İnternete gazetelerini yerleştirerek kendi elleriyle kendilerini basılan nüshalarıyla rekabete zorluyordu gazeteler ve buna rağmen yüz binin üzerinde satılabiliyorlardı.
O sayede bir medya grubu bir milyar dolara yakın bir değerle birkaç yıl önce el değiştirebilmişti.
Korona basını vurdu, o yetmedi tasarruf genelgesi kalan umutları yok etti.
Acaba son zamanlarda gazetelerin etkisizliğinden sürekli şikayet edilmesiyle yeni genelge arasında bir ilinti var mıdır?
Türkiye’de gazetelerin büyük bölümü AK Parti iktidarından memnun, her gün iktidarın icraatlarını anlatmayı görev biliyor; ancak iktidar partisi kendisini destekleyen gazetelerden memnun değil ve icraatlarını yeterince desteklemediklerini, bunu bir türlü başaramadıklarını düşünüyor.
Yalnız düşünmekle de kalmıyor, son zamanlarda bu durum sıklıkla telaffuz edilen bir şikayet konusu haline dönüştü.
Sorum bu gerçekle ilgili.
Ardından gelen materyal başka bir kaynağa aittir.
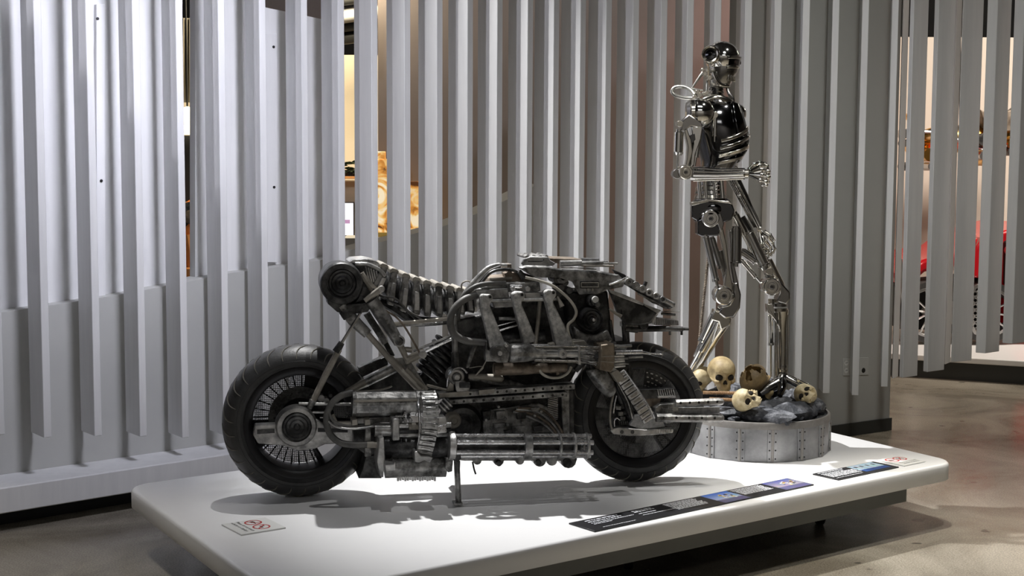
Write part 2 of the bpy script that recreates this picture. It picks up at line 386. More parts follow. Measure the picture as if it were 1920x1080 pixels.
# ------------------------------------------------------------------ frames: photo row/column + distance to the viewer -> local place
class Frame:
    def __init__(s, root, p0, u, z0):
        s.root = root; s.p0 = Vector((p0.x, p0.y, 0)); s.u = u; s.n = Vector((u.y, -u.x, 0)); s.z0 = z0
        s.k = p0.y / F_PX                                      # metres per photo pixel at the frame's plane
    def P(s, px, py, d=0.0):
        w_ = on_plane(px, py, s.p0 + s.n * d, s.n); r = w_ - s.p0
        return Vector((r.dot(s.u), -d, w_.z - s.z0))
    def kd(s, d): return s.k * (1 - d / s.p0.y)
    def tube(s, name, pts, r, m, parent=None, n=10, smooth=False, d=None, **kw):
        if d is not None: pts = [(p[0], p[1], d) for p in pts]
        rs = r if isinstance(r, (list, tuple)) else [r] * len(pts)
        if smooth:
            q = curve([tuple(p) + (rr,) for p, rr in zip(pts, rs)]); pts = [t[:3] for t in q]; rs = [t[3] for t in q]
        return obj(name, MB().tube([s.P(*p) for p in pts], [rr * s.kd(p[2]) for p, rr in zip(pts, rs)], n), m, parent or s.root, **kw)
    def plate(s, name, poly, d0, d1, m, parent=None, bevel=0.003, **kw):
        pts = [s.P(x, y, d0) for x, y in poly]
        return obj(name, MB().prism(pts, (0, d0 - d1, 0)), m, parent or s.root, bevel=bevel, **kw)
    def disc(s, name, c, r, d0, d1, m, parent=None, n=32, prof=None, bevel=0.002, **kw):
        k = s.kd(d0); o = s.P(c[0], c[1], d0)
        if prof is None: prof = [(0, r * k), (d0 - d1, r * k)]
        else: prof = [((d0 - dd), rr * k) for dd, rr in prof]
        return obj(name, MB().lathe(o, (0, 1, 0), prof, n), m, parent or s.root, bevel=bevel if len(prof) == 2 else 0, **kw)
    def ring(s, name, c, r0, r1, d0, d1, m, parent=None, n=48, **kw):
        k = s.kd(d0)
        return obj(name, MB().lathe(s.P(c[0], c[1], d0), (0, 1, 0), [(0, r0 * k), (0, r1 * k), (d0 - d1, r1 * k), (d0 - d1, r0 * k)], n, closed=True), m, parent or s.root, bevel=0.0015, **kw)
    def sector(s, name, c, r0, r1, a0, a1, d0, d1, m, parent=None, **kw):   # degrees, ccw from right as seen
        k = s.kd(d0); o = s.P(c[0], c[1], d0); N_ = max(3, int(abs(a1 - a0) / 6)); pts = []
        for i in range(N_ + 1):
            t = math.radians(a0 + (a1 - a0) * i / N_); pts.append(o + Vector((math.cos(t), 0, math.sin(t))) * r1 * k)
        for i in range(N_, -1, -1):
            t = math.radians(a0 + (a1 - a0) * i / N_); pts.append(o + Vector((math.cos(t), 0, math.sin(t))) * r0 * k)
        return obj(name, MB().prism(pts, (0, d0 - d1, 0)), m, parent or s.root, smooth=0, **kw)
    def polar(s, c, r, a, d, dr=None):
        k = s.kd(d if dr is None else dr); t = math.radians(a)
        return s.P(c[0], c[1], d) + Vector((math.cos(t), 0, math.sin(t))) * r * k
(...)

Bir cezalandırma söz konusu sanki.
Bilemem. Bildiğim, bu son tasarruf genelgesinden sonra, gazetelerin de masrafları azaltma yoluna gitmek zorunda kalabileceği.
Üzücü bir durum tabii.
Marketlere gidip gazete ve dergilerin sergilendiği bölüme baktığımda bazılarını orada görememe hissini tatmak istemem.